Further, Company have in place a Committee under the name and style "Internal Complaints Committee" in compliance of POSH Act, which looks into various matters concerning harassment, if any, against women at workplace, addresses concerns and complaints of sexual harassment and recommends appropriate action. This Committee was constituted to specifically provide a safe, secure and enabling environment, free from sexual harassment to every woman.

Your company further confirm that during the year under review, there were no cases filed pursuant to the said Act.

GENERAL:

The Company has complied with all the provisions of the secretarial standards as applicable to the Company.
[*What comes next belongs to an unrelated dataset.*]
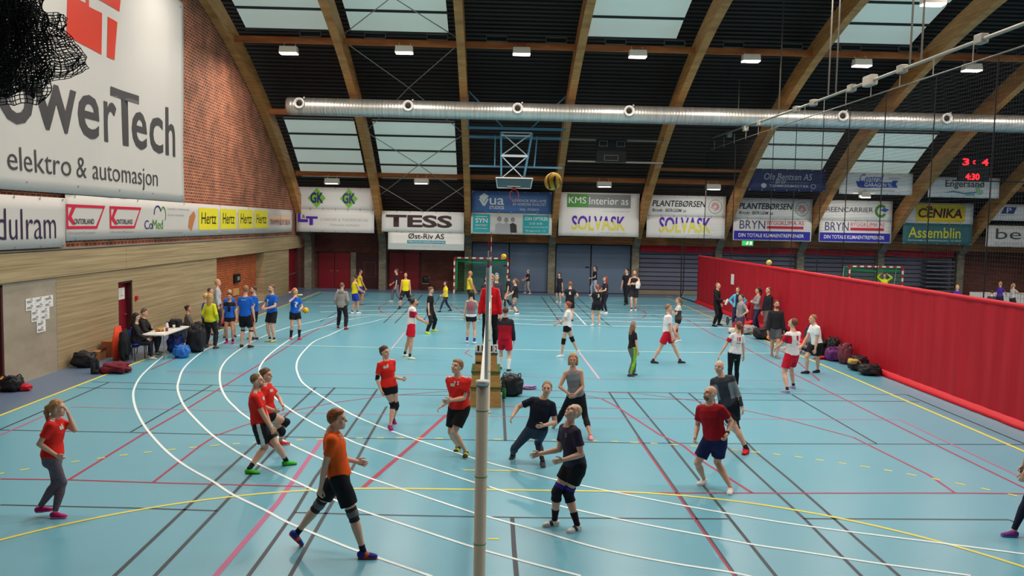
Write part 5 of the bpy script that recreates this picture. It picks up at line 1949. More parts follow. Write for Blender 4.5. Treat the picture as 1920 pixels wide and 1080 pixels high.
SKIN = {'l': (222, 172, 146), 'm': (206, 152, 124), 't': (186, 132, 100), 'd': (120, 80, 60)}
ARMS = {  # local wrist target (x outwards, y forwards, z up, for 1.8 m) and elbow hint
    'down': ((.25, .06, .86), (.4, -.3, 1.1)), 'back': ((.25, -.18, .93), (.35, -.5, 1.2)), 'swing': ((.23, .26, .98), (.35, -.3, 1.1)),
    'hip': ((.19, .05, 1.03), (.6, -.2, 1.2)), 'ready': ((.2, .34, 1.04), (.5, -.1, 1.0)), 'low': ((.2, .26, .86), (.5, -.2, 1.0)),
    'cross': ((-.06, .2, 1.19), (.5, .1, 1.05)), 'behind': ((.03, -.17, .95), (.5, -.3, 1.2)), 'pocket': ((.2, .1, .93), (.45, -.3, 1.1)),
    'chest': ((.03, .24, 1.22), (.5, .0, 1.1)), 'face': ((.07, .2, 1.52), (.5, .2, 1.15)), 'up': ((.22, .16, 1.78), (.55, .05, 1.6)),
    'hold': ((.1, .3, 1.08), (.45, -.1, 1.05)), 'side': ((.5, .1, 1.1), (.5, -.2, 1.3)), 'fwd': ((.16, .45, 1.2), (.5, 0, 1.1)),
    'knee': ((.2, .42, .56), (.5, .2, .8)),
}
ALLP = []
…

The other disclosures to be disclosed pursuant to Section 134 and other applicable provisions , if any of the Act and rules framed thereunder and as under SEBI Regulations are not applicable to the Company.

ACKNOWLEDGEMENT:

Your Directors would like to express their profound gratitude for the assistance, support and co-operation received from the Banks, Government authorities, Business Partners, Customers and other Stakeholders for the confidence reposed in the Company.

Further, your directors also wish to place on record their sincere appreciation for the committed services, hard work, dedication and commitment of the Executives, Staff and Workers of the Company at all levels.